TikTok odkrywa Wesa Andersona, którego styl to już osobny gatunek

Zobacz również:List miłosny do prasy i kina: Wes Anderson robi życiówkę w „Kurierze Francuskim” (RECENZJA)
wes-anderson-tik-tok.jpg
fot. @in_too_deepmp3

Lata lecą, a jego charakterystyczna estetyka się nie starzeje. Jak to się stało, że Wes Anderson tak silnie wpłynął na trendy wizualne ery social media?

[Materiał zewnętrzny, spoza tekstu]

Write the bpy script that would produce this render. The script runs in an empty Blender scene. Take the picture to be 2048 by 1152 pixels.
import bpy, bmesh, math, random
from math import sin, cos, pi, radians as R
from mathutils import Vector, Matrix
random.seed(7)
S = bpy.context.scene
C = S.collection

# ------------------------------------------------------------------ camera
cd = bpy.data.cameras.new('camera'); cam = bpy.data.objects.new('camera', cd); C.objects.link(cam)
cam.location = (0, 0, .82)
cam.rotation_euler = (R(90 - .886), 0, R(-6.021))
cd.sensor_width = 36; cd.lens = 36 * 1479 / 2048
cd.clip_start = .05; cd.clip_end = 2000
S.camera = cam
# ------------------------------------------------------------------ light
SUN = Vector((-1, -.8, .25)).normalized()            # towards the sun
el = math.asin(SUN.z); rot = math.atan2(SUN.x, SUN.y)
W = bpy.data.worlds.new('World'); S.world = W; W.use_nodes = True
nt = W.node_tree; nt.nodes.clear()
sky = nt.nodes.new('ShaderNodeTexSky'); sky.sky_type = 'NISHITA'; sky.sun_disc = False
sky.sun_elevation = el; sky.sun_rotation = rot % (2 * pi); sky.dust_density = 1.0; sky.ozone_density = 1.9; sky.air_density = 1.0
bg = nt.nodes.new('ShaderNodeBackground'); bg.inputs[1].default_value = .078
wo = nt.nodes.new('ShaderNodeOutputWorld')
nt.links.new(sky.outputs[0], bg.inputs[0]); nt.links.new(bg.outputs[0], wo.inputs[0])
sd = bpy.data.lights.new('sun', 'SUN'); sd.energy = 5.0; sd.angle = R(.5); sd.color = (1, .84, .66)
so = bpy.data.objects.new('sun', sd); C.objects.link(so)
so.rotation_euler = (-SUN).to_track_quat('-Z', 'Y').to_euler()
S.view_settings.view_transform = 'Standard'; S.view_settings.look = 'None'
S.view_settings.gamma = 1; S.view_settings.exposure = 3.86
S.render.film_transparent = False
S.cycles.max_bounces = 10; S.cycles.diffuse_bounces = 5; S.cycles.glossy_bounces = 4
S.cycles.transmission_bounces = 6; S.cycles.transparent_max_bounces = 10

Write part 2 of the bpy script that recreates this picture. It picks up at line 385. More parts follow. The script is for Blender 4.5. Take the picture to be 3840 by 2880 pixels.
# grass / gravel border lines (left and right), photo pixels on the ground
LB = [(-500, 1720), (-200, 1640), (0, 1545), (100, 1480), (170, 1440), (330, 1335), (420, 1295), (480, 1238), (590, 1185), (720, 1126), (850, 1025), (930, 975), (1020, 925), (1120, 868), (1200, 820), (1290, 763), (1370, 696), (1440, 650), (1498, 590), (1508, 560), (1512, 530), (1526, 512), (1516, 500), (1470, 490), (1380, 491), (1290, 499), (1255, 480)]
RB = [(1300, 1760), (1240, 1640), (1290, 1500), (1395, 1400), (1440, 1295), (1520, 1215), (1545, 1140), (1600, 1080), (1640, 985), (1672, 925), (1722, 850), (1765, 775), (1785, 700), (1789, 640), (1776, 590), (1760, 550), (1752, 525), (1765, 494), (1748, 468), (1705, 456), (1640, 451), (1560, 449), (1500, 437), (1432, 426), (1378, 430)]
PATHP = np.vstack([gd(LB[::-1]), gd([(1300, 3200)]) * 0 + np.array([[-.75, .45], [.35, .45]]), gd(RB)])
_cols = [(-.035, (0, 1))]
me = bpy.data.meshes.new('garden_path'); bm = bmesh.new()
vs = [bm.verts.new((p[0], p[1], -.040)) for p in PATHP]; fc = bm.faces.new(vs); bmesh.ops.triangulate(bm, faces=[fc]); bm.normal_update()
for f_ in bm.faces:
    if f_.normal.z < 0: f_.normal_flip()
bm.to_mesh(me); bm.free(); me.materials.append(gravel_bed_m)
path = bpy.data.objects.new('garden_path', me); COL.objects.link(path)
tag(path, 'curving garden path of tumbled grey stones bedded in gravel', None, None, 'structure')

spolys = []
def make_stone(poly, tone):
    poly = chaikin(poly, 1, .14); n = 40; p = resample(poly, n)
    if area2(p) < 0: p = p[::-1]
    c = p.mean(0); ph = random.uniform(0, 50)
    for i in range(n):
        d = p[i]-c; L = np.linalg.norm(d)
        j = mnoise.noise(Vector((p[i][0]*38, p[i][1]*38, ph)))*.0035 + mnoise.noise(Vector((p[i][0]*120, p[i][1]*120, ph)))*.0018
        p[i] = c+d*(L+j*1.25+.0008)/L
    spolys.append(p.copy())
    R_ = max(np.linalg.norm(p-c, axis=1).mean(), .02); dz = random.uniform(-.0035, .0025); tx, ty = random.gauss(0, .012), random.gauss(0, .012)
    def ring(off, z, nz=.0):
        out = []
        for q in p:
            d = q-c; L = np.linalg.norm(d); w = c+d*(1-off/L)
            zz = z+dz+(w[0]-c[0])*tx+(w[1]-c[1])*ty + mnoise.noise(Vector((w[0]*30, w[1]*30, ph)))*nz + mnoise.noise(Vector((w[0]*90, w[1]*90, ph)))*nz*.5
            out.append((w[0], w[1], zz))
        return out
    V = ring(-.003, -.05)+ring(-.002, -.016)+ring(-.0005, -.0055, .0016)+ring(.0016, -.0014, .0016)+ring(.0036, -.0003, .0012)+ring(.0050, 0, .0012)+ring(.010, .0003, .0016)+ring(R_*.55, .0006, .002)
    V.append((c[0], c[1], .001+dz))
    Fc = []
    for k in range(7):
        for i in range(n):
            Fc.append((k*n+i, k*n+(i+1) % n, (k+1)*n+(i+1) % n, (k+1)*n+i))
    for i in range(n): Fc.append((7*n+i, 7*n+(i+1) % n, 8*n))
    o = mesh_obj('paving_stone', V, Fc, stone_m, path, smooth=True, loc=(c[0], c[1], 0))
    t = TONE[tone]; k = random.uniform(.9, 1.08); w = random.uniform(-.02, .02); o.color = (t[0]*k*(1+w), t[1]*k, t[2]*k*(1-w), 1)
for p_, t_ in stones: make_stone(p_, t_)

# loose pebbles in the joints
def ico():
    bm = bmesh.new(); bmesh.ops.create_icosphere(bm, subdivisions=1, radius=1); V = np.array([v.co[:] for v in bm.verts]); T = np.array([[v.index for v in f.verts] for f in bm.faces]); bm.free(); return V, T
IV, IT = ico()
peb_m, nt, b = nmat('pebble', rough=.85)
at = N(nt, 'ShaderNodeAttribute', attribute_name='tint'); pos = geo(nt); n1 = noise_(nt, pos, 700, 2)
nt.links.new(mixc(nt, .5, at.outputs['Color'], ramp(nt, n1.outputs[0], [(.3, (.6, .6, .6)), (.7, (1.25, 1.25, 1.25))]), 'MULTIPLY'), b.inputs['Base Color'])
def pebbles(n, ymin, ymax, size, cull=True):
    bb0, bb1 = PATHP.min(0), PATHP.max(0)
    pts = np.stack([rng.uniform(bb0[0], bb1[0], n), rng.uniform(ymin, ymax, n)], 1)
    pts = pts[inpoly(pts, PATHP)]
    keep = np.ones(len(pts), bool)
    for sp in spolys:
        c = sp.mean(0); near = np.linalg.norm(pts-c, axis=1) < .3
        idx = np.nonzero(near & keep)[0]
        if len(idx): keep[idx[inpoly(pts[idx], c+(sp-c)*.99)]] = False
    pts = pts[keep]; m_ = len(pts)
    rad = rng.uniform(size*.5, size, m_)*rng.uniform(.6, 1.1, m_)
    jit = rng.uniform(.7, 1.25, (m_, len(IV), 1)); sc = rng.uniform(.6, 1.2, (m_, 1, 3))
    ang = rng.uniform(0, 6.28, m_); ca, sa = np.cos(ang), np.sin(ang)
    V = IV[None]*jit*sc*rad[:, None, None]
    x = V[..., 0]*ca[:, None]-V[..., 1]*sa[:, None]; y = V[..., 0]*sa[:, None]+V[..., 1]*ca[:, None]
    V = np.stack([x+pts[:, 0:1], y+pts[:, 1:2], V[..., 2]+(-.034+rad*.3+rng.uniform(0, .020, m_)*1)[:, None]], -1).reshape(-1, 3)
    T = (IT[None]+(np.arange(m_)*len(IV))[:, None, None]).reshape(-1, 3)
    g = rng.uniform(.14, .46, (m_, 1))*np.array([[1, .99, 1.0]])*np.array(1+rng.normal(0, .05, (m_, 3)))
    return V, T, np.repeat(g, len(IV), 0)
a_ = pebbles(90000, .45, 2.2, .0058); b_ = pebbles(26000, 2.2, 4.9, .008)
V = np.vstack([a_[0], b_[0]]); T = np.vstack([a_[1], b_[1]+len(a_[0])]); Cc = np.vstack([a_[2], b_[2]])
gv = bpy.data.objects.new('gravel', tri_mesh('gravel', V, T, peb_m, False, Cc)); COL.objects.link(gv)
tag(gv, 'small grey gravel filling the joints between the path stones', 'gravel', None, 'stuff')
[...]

Idealnie symetryczny kadr. Po lewej i prawej wiszą firanki w perfekcyjnie równych odstępach od krawędzi. Jak wymierzone od miarki. Dokładnie po środku znajduje się postać w idealnie kolorystycznie dopasowanym outficie, z którego wyróżnia się pomarańczowa czapka typu beanie. Z outifitem zgrywa się cała scenografia; pieczołowicie zaaranżowana, aż po najmniejszą szufladkę. Wszystko utrzymane jest w przyjemnym, pastelowym tonie i w duchu nostalgii – z rekwizytami pokroju: kałamarz z piórem, oldschoolowy plakat w ramce czy lornetka.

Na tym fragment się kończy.